Some people were really into it...dancing and everything. In particular, there was this one guy who I will describe as the stereotypical nerd. I know that's mean, but its the best description I can provide--long stringy hair, thick glasses, and best of all, his name was Sterling. Needless to say, he became the person to pick on for this girl. While she was outwardly very nice to him, every other second she'd turn around to make fun of him. At one point, she even gave him a glass of beer spiked with sake. I honestly do not understand this kind of behavior. These are things I can see someone in high school doing, but for someone in their mid-20s, it was pretty shocking. While I felt bad about what was going on, I had no attachment to any of these people, so I simply observed and said nothing, neither egging it on or actively opposing it, and yes, I feel kinda bad for it, but I had just met these people 24 hour earlier, so why should I stand up for anyone.
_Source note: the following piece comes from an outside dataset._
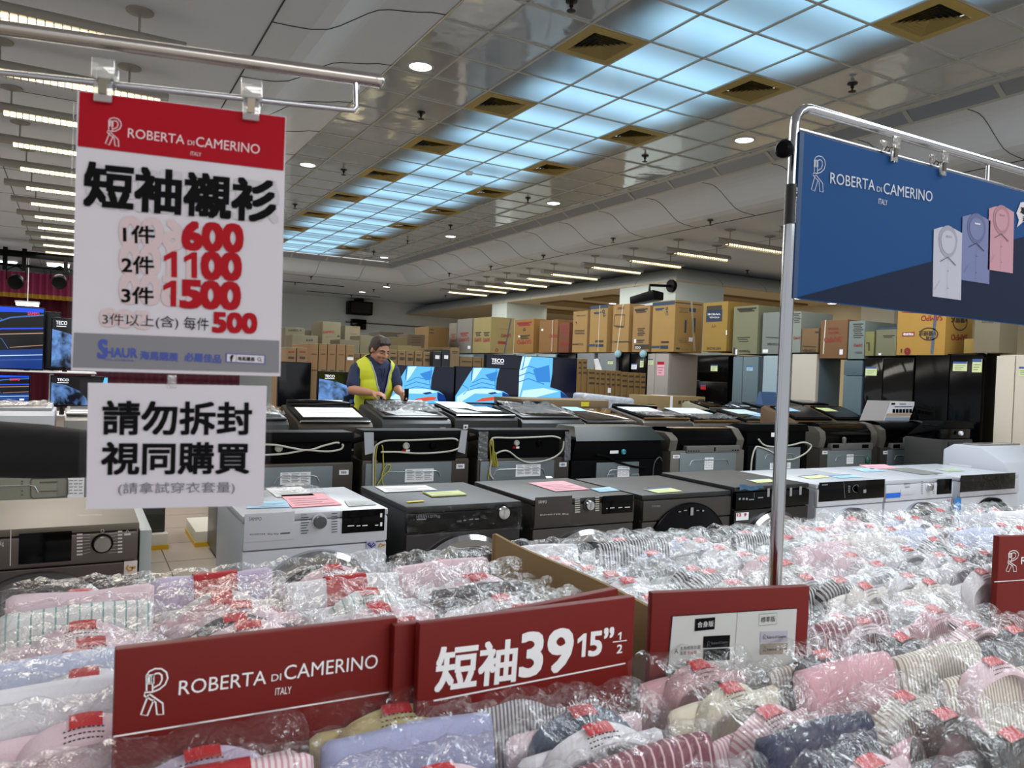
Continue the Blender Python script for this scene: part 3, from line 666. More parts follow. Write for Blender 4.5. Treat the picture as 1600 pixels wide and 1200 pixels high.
# wall speakers and brackets
y0, y1 = 12.0, 12.75
zb, zt = atX(1020, 474, 10.1).z, atX(1020, 455, 10.1).z
t = thing('wall_speaker', 'black speaker on a swivel arm mounted on the near pillar', 'speaker', (10.62, 12.5, zb))
MB().hexa([(9.9, y0, zb+.04), (10.25, y0+.1, zb+.06), (10.25, y1-.05, zb+.02), (9.9, y1, zb-.02), (9.88, y0, zt), (10.25, y0+.1, zt-.02), (10.25, y1-.05, zt-.06), (9.88, y1, zt-.1)]).build('cabinet', BLACK, t, bevel=.03)
ym = (y0+y1)/2; mb = MB(); mb.tube([(10.1, ym, zt-.05), (10.1, ym, zt+.13), (10.62, ym-.1, zt+.15)], .03, 8); mb.cyl((10.55, ym-.1, zt+.15), (10.62, ym-.1, zt+.15), .13, n=14); mb.build('bracket', BLACK, t)
def backpx(x0, y0, x1, y1, Y): a, b = atY(x0, y0, Y), atY(x1, y1, Y); return a.x, b.x, b.z, a.z
x0, x1, z0, z1 = backpx(546, 469.5, 581, 493, 26.5)
t = thing('wall_speaker', 'large black speaker box hung high on the back wall', 'speaker', ((x0+x1)/2, 26.7, z1))
MB().box(x0, x1, 26.4, 26.9, z0, z1).build('cabinet', BLACK, t, bevel=.03)
MB().box(x0+.05, x1-.05, 26.385, 26.4, z0+.05, z1-.05).build('grille', mat('speaker_grille', '#161719', .8), t)
MB().box((x0+x1)/2-.1, (x0+x1)/2+.1, 26.5, 27, z1, z1+.12).build('bracket', BLACK, t)
x0, x1, z0, z1 = backpx(554, 497.5, 576, 515, 26.5)
solo(MB().box(x0, x1, 26.75, 27.0, z0, z1), 'wall_television', GLOSSB, 'small black panel on the back wall below the speaker box', 'television', bevel=.02)
a = atY(585, 506, 26.99); c = atY(668, 513, 26.99)
mb = MB(); mb.box(a.x, c.x, 26.97, 27.0, a.z-.02, a.z+.02); c2 = atY(540, 504.5, 26.99); mb.box(c2.x, a.x, 26.97, 27, a.z-.02, a.z+.02)
solo(mb, 'wall_rail', mat('rail_grey', '#4a4d4c', .6), 'thin dark rail running along the back wall', 'rail')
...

So this continued for most of the night and the guy took in all of it, happily it seemed, to be getting so much attention. I hate to make this comparison, but I felt a little like Lindsay Lohan in mean girls before she becomes "one of them".
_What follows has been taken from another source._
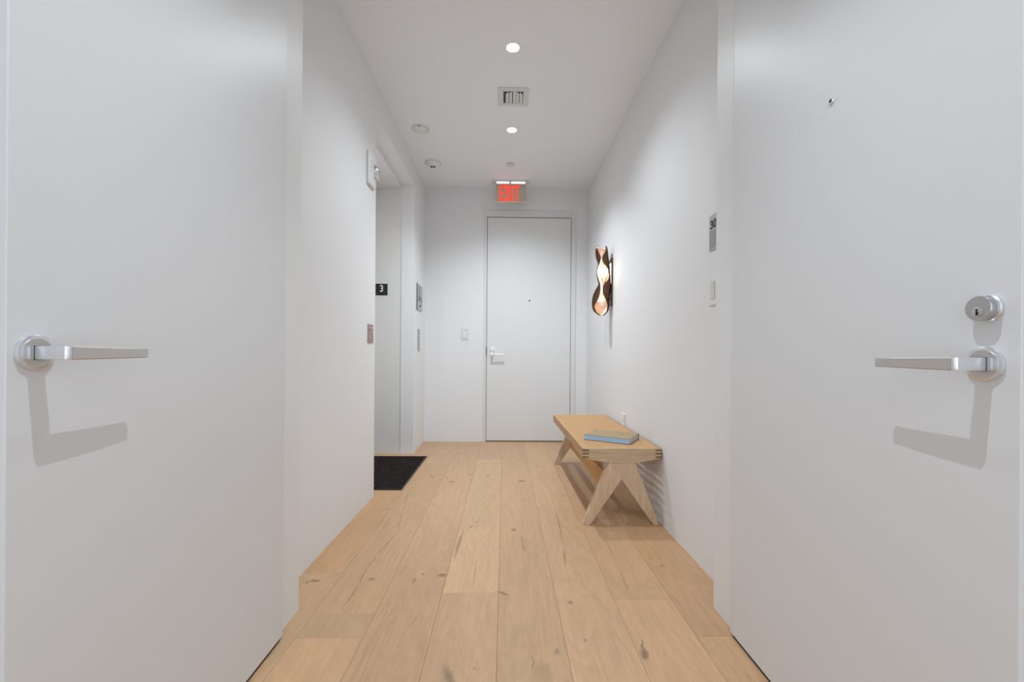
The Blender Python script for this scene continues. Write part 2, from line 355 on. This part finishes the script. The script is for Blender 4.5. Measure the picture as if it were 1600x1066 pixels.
# ------------------------------------------------------------------ the two open doors beside the camera
def open_door(name, face, side, y0, y1, rose_y, rose_z, tip_y, deadbolt=None, peep=None):
    """side: +1 when the visible face looks to +x"""
    xb = face - side * .045
    d = struct(name, box((min(face, xb), y0, .012), (max(face, xb), y1, 2.43), .0015), 'door')
    box((min(face - side * .006, face - side * .039), y0 + .01, .0005), (max(face - side * .006, face - side * .039), y1 - .01, .0122)).build('under_door_shade', 'gap', d)  # black strip under the leaf: shade of the gap put into colour
    ax = 'X' if side > 0 else '-X'
    h = MB().lathe([(.0, .0062), (.0252, .0062), (.0270, .0052), (.0276, .0030), (.0276, 0)], (face, rose_y, rose_z), ax, 48).build('door_handle', 'chrome', d, smooth=True, label='satin chrome round rose and lever')
    MB().lathe([(.0, .0065), (.0222, .0065), (.0228, .0058)], (face, rose_y, rose_z), ax, 48).build('rose_plate', 'nickel', h, smooth=True)
    # neck: a flat bar out of the rose, turning into the arm
    X = lambda q: face + side * q
    nk = MB().prism([(X(.005), rose_y - .011), (X(.0580), rose_y - .011), (X(.0625), rose_y - .0070), (X(.0625), rose_y - .0040), (X(.0525), rose_y - .0040), (X(.0525), rose_y + .012), (X(.005), rose_y + .012)], rose_z - .0105, rose_z + .0105, 'Z', .0012)
    nk.build('neck', 'chrome', h, smooth=True)
    MB().prism([(X(.0120), rose_y - .0113), (X(.0130), rose_y - .0113), (X(.0130), rose_y + .0123), (X(.0120), rose_y + .0123)], rose_z - .0110, rose_z + .0110, 'Z').build('neck_groove', 'dark_print', h)
    # arm: tapered bar along the door
    bm = bmesh.new()
    st = [(rose_y - .0042, .0525, .0629, .0106), (rose_y + .05, .0530, .0622, .0099), (rose_y + .10, .0528, .0612, .0090), (tip_y - .002, .0525, .0600, .0082), (tip_y, .0532, .0592, .0074)]
    rings = []
    for y, a, b, hz in st:
        c = .0018
        rings.append([bm.verts.new((X(p), y, rose_z + q)) for p, q in ((a + c, -hz), (b - c, -hz), (b, -hz + c), (b, hz - c), (b - c, hz), (a + c, hz), (a, hz - c), (a, -hz + c))])
    for A, B in zip(rings, rings[1:]):
        for k in range(8): bm.faces.new((A[k], A[(k + 1) % 8], B[(k + 1) % 8], B[k]))
    bm.faces.new(rings[0]); bm.faces.new(rings[-1])
    m = MB(); m._add(bm); m.build('lever', 'nickel', h, smooth=True)
    if deadbolt:
        y, z = deadbolt
        b = MB().lathe([(.0215, 0), (.0215, .004), (.0200, .0055), (.0185, .0055), (.0185, .008)], (face, y, z), ax, 48).build('deadbolt', 'chrome', d, smooth=True)
        MB().lathe([(.0192, .008), (.0196, .009), (.0196, .017), (.0186, .0185), (0, .0185)], (face, y, z), ax, 48).build('cylinder', 'dark_nickel', b, smooth=True)
        MB().lathe([(.0078, .0185), (.0078, .0195), (.0068, .0200), (0, .0200)], (face, y, z - .006), ax, 32).build('key_plug', 'nickel', b, smooth=True)
        kh = MB(); kh.box((min(X(.0199), X(.0206)), y - .0012, z - .0115), (max(X(.0199), X(.0206)), y + .0012, z - .0010)); kh.box((min(X(.0199), X(.0206)), y - .0026, z - .0100), (max(X(.0199), X(.0206)), y + .0002, z - .0065))
        kh.build('keyhole', 'black', b)
    if peep:
        y, z = peep
        pp = MB().lathe([(.0075, 0), (.0075, .003), (.0065, .0045), (.0045, .0045)], (face, y, z), ax, 28).build('peephole', 'chrome', d, smooth=True)
        MB().lathe([(.0047, .0044), (.003, .0052), (0, .0056)], (face, y, z), ax, 20).build('glass', 'black', pp, smooth=True)
    return d
open_door('door_1', DL, +1, .632, 1.420, .669, .937, .808)
open_door('door_2', DR, -1, .622, 1.432, .668, .930, .806, deadbolt=(.665, 1.018), peep=(.995, 1.541))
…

After an hour of karaoke, one large bottle of sake and 2 pitchers of beer, we moved on to another bar. Now, people have said that Japan is an expensive city, but this was just outrageous. A pitcher of beer was about $40--and it wasn't any type of special beer, just plain beer! We were taken upstairs to the "private room" in which there was a lone Japanese businessman swinging on a hammock. After the expensive 2 pitchers of beer (they automatically served us 2 pitchers) we took a 10 min. car drive that cost over $30. Not only was it an expensive car ride, but we had missed "curfew" and the taxi driver took us to the wrong building on campus. Unfortunately we didn't realize this until we had already awakened the security guard, gotten into the building and realized there were only lecture halls and no rooms. Oh what a night. We eventually made it back to the right building and luckily the group in the other cab waited to open the door for us.
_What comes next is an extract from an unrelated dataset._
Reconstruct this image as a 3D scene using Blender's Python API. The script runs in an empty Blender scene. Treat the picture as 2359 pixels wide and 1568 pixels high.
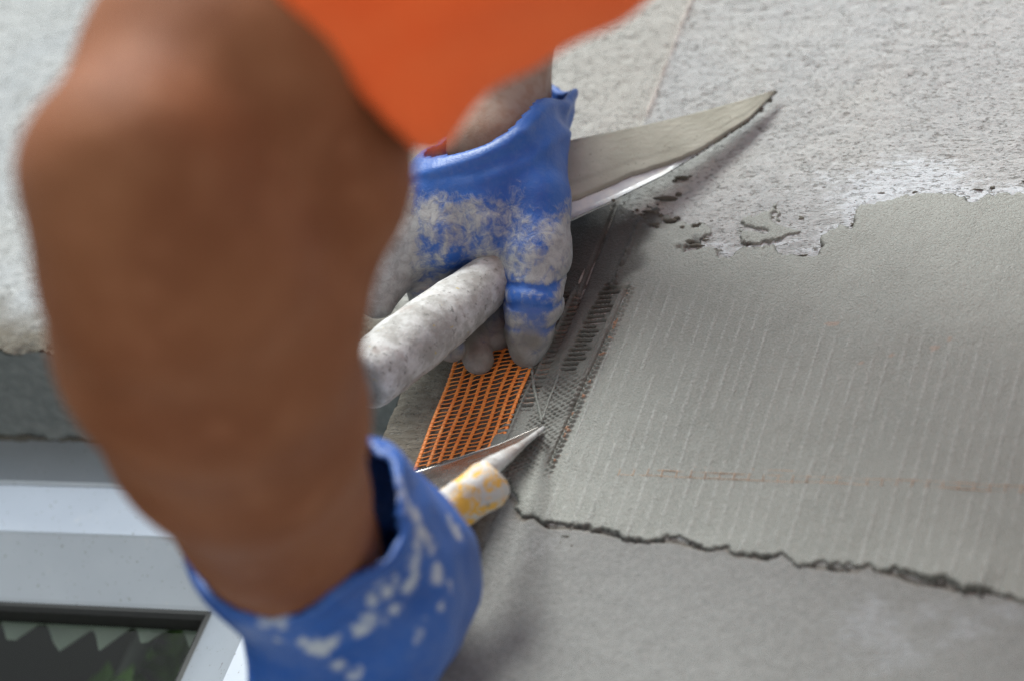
import bpy, math, random
import numpy as np
from mathutils import Vector, Matrix

random.seed(4)
rng = np.random.default_rng(7)
scene = bpy.context.scene
COL = scene.collection

# ------------------------------------------------------------------ camera
FPX, ANCHOR_D = 6997.0, 1.54
cu = np.array([.9164, -.0056, .4002]); cv = np.array([.2858, .7093, -.6445])
cu /= np.linalg.norm(cu); cv -= cu * (cu @ cv); cv /= np.linalg.norm(cv); cn = np.cross(cu, cv)
def c2w(c): return np.array([c @ cu, -(c @ cn), c @ cv])
def cray(px, py): return np.array([(px - 1180) / FPX, -(py - 784) / FPX, -1.0])
CAM = np.array([0, 0, 2.5]) - c2w(cray(1300, 700) * ANCHOR_D)

def W(px, py, d):                      # a point at depth d
    return CAM + c2w(cray(px, py) * d)
def Wp(px, py, y=0.0):                 # where the view meets the plane Y = y
    r = c2w(cray(px, py)); return CAM + r * ((y - CAM[1]) / r[1])
def dep(px, py, y=0.0):
    r = c2w(cray(px, py)); return (y - CAM[1]) / r[1]
def Hh(px, py, h):                     # h metres in front of the facade
    return W(px, py, dep(px, py) - h)

cam_data = bpy.data.cameras.new('camera'); cam = bpy.data.objects.new('camera', cam_data); COL.objects.link(cam)
right, upv, back = c2w(np.array([1., 0, 0])), c2w(np.array([0, 1., 0])), c2w(np.array([0, 0, 1.]))
cam.matrix_world = Matrix(((right[0], upv[0], back[0], CAM[0]), (right[1], upv[1], back[1], CAM[1]),
                           (right[2], upv[2], back[2], CAM[2]), (0, 0, 0, 1)))
cam_data.sensor_width = 23.6; cam_data.lens = 70.0
cam_data.clip_start = 0.02; cam_data.clip_end = 400
cam_data.dof.use_dof = True
cam_data.dof.focus_distance = 1.505
cam_data.dof.aperture_fstop = 2.8
cam_data.dof.aperture_blades = 9
scene.camera = cam

# ------------------------------------------------------------------ light
world = bpy.data.worlds.new('World'); scene.world = world; world.use_nodes = True
wn = world.node_tree; wn.nodes.clear()
SUN_EL, SUN_AZ = math.radians(47), math.radians(200)
sky = wn.nodes.new('ShaderNodeTexSky'); sky.sky_type = 'NISHITA'; sky.sun_disc = False
sky.sun_elevation = SUN_EL
sun_dir = Vector((-.46, -.89, .0)).normalized() * math.cos(SUN_EL) + Vector((0, 0, math.sin(SUN_EL)))
sky.sun_rotation = math.atan2(sun_dir.x, sun_dir.y)
sky.air_density = 1.0; sky.dust_density = 1.2; sky.ozone_density = 0.6
hsv = wn.nodes.new('ShaderNodeHueSaturation'); hsv.inputs['Saturation'].default_value = 0.55
bg = wn.nodes.new('ShaderNodeBackground'); bg.inputs[1].default_value = 0.105
wo = wn.nodes.new('ShaderNodeOutputWorld')
wn.links.new(sky.outputs[0], hsv.inputs['Color']); tint = wn.nodes.new('ShaderNodeMix'); tint.data_type = 'RGBA'; tint.blend_type = 'MULTIPLY'; tint.inputs[0].default_value = 1; tint.inputs[7].default_value = (.97, 1.015, 1.0, 1)
wn.links.new(hsv.outputs[0], tint.inputs[6]); wn.links.new(tint.outputs[2], bg.inputs[0]); wn.links.new(bg.outputs[0], wo.inputs[0])
sl = bpy.data.lights.new('sun', 'SUN'); sl.energy = 2.5; sl.angle = math.radians(22); sl.color = (.96, 1, .96)
so = bpy.data.objects.new('sun', sl); COL.objects.link(so)
so.rotation_euler = sun_dir.to_track_quat('Z', 'Y').to_euler(); so.location = (-3, -5, 8)
vs = scene.view_settings; vs.view_transform = 'Standard'; vs.look = 'None'; vs.gamma = 1; vs.use_curve_mapping = False
vs.exposure = 0.84
scene.render.engine = 'CYCLES'; scene.cycles.use_denoising = True; scene.cycles.denoising_prefilter = 'NONE'; scene.cycles.use_adaptive_sampling = False
scene.cycles.max_bounces = 8; scene.cycles.diffuse_bounces = 4

# ------------------------------------------------------------------ noise and fields
def _hash(ix, iy, iz, s):
    h = (ix.astype(np.int64) * 374761393 + iy.astype(np.int64) * 668265263 + iz.astype(np.int64) * 2147483647 + s * 974634777) & 0xffffffff
    h = ((h ^ (h >> 13)) * 1274126177) & 0xffffffff
    h = ((h ^ (h >> 16)) * 2246822519) & 0xffffffff
    return ((h ^ (h >> 15)) & 0xffffff).astype(np.float64) / 0xffffff
def vnoise2(x, y, s=0):
    ix, iy = np.floor(x), np.floor(y); fx, fy = x - ix, y - iy
    fx = fx * fx * fx * (fx * (fx * 6 - 15) + 10); fy = fy * fy * fy * (fy * (fy * 6 - 15) + 10)
    z = np.zeros_like(ix)
    a, b, c, d = _hash(ix, iy, z, s), _hash(ix + 1, iy, z, s), _hash(ix, iy + 1, z, s), _hash(ix + 1, iy + 1, z, s)
    return (a + (b - a) * fx) * (1 - fy) + (c + (d - c) * fx) * fy - .5
def fbm2(x, y, s=0, o=4, g=.5):
    r, a = 0, 1.0
    for k in range(o):
        r = r + a * vnoise2(x * 2 ** k + 17.3 * k, y * 2 ** k - 9.1 * k, s + k); a *= g
    return r
def vnoise3(p, s=0):
    i = np.floor(p); f = p - i; f = f * f * (3 - 2 * f); r = 0
    for dx in (0, 1):
        for dy in (0, 1):
            for dz in (0, 1):
                w = (f[..., 0] if dx else 1 - f[..., 0]) * (f[..., 1] if dy else 1 - f[..., 1]) * (f[..., 2] if dz else 1 - f[..., 2])
                r = r + w * _hash(i[..., 0] + dx, i[..., 1] + dy, i[..., 2] + dz, s)
    return r - .5
def sstep(a, b, x):
    t = np.clip((x - a) / (b - a), 0, 1); return t * t * (3 - 2 * t)
def sd_poly(X, Z, poly):               # signed distance, > 0 inside
    d = np.full(X.shape, 1e9); ins = np.zeros(X.shape, bool)
    q = len(poly)
    for i in range(q):
        (ax, az), (bx, bz) = poly[i], poly[(i + 1) % q]
        ex, ez = bx - ax, bz - az
        t = np.clip(((X - ax) * ex + (Z - az) * ez) / (ex * ex + ez * ez + 1e-12), 0, 1)
        d = np.minimum(d, np.hypot(X - ax - t * ex, Z - az - t * ez))
        if abs(bz - az) > 1e-12:
            c = ((az > Z) != (bz > Z)) & (X < (bx - ax) * (Z - az) / (bz - az) + ax)
            ins ^= c
    return np.where(ins, d, -d)
def sd_line(X, Z, pts):                # distance to an open polyline
    d = np.full(X.shape, 1e9)
    for (ax, az), (bx, bz) in zip(pts[:-1], pts[1:]):
        ex, ez = bx - ax, bz - az
        t = np.clip(((X - ax) * ex + (Z - az) * ez) / (ex * ex + ez * ez + 1e-12), 0, 1)
        d = np.minimum(d, np.hypot(X - ax - t * ex, Z - az - t * ez))
    return d
def wall_pts(pts): return [(Wp(a, b)[0], Wp(a, b)[2]) for a, b in pts]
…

The next morning, she found us again and its difficult to get away from her, its like she sucks you in. How are you supposed to say I don't want to sit with you at the cafeteria when she's saved a seat for you and there are nearly no free seats left? When she physically pulls you aside to gossip, how do you actively push away and say no, I don't want to listen, when you're dying to hear gossip just because it exists? Maybe I'm just not strong enough and am fine just passive aggressively sitting, listening and not commenting so as to truly be able to say I did not have part in saying anything mean about anyone, even though I'm sitting there listening. Its also more difficult when within a matter of 2 days, people become so closed off into their little groups that its hard to get out of being in the one you were associated with the first night there, even if it was a mistake, and moving to another, especially when the other option is to sit in your room and stare at the wall or TV in Japanese? I guess I can't complain TOO much--afterall there are times when this group of girls has fun. We do ridiculous things like download the Paris Hilton video and share E! news. But its funny how even now at 26, when I feel pretty mature, I'm still 14 at some level.
3 Comments:
you watched the Paris Hilton video?
Ummm...her MUSIC video--not sure what video YOU were referring to...
Of course that was what I was referring to. Why? Is there another video or something that I definitely have never seen?